Nuttall doesn't often play critic-as-director; what he does, far more valuably, is to offer literary readings that are theatrically aware. Nor, despite his title, does he make claims for Shakespeare as a systematic philosopher.

What he does is to trace ideas that a supremely intelligent writer kept discovering in the stories he set out to tell and anticipate most of what has been thought since.

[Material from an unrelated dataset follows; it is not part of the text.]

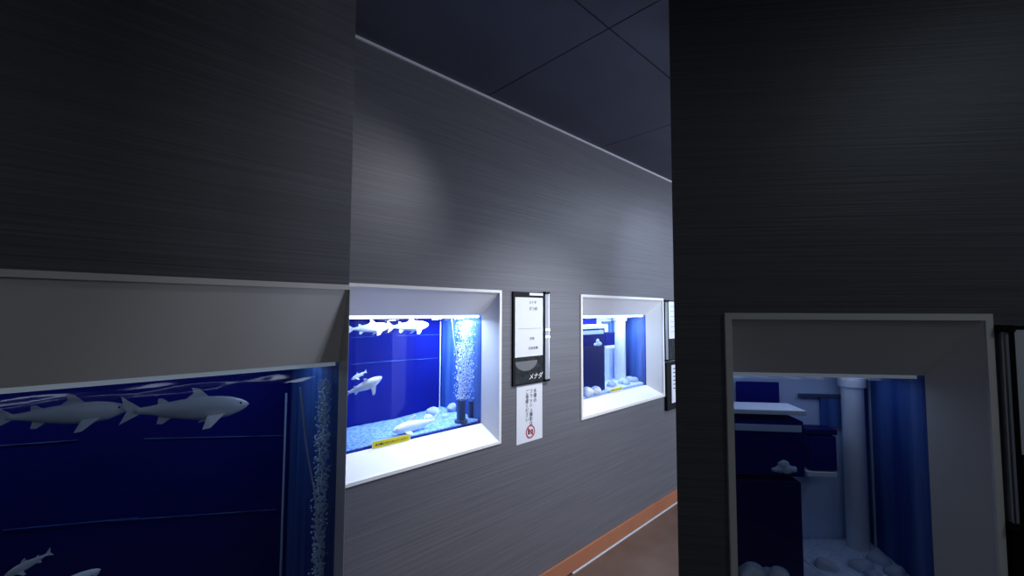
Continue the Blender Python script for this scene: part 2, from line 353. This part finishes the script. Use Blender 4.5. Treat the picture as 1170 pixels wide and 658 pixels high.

Some he traces from play to play. In the early Henry VI, he finds squabbling noblemen propelled into civil war by the very act of taking sides; they pick flowers and, before they know it, it's the Wars of the Roses. Much later, we find history shaped in Julius Caesar by the kinds of thoughts the protagonists can think, the kinds of speeches they're equipped to make. Another early play, The Two Gentlemen of Verona ("How bad is a bad Shakespeare play? Not very."), sets the scene for later comedies by showing "male friendship in conflict with heterosexual love," with the latter invariably winning out. It works in tragedy too: Romeo essentially leaves Mercutio for Juliet; Iago takes a terrible revenge on Othello who's abandoned him for Desdemona.

Sometimes, Nuttall gets too ingenious. His description of Angelo, the wrecked Puritan of Measure for Measure, as a sort of inverted Christ-figure, taking the sins of the world on his shoulders for the sake of a higher legalistic good, is a fascinating if strenuous read, but I can't see any way it could be made to work in the theatre. On the other hand, he makes more imaginative sense of Antony and Cleopatra and the contrast between "cold, dry" Rome and "wet, formless, erotic" Egypt than anyone I've ever read; I want to see it staged by a director who's read him. I think Nuttall may have a considerable influence on future productions. At the very least, I expect to see him quoted endlessly in program notes.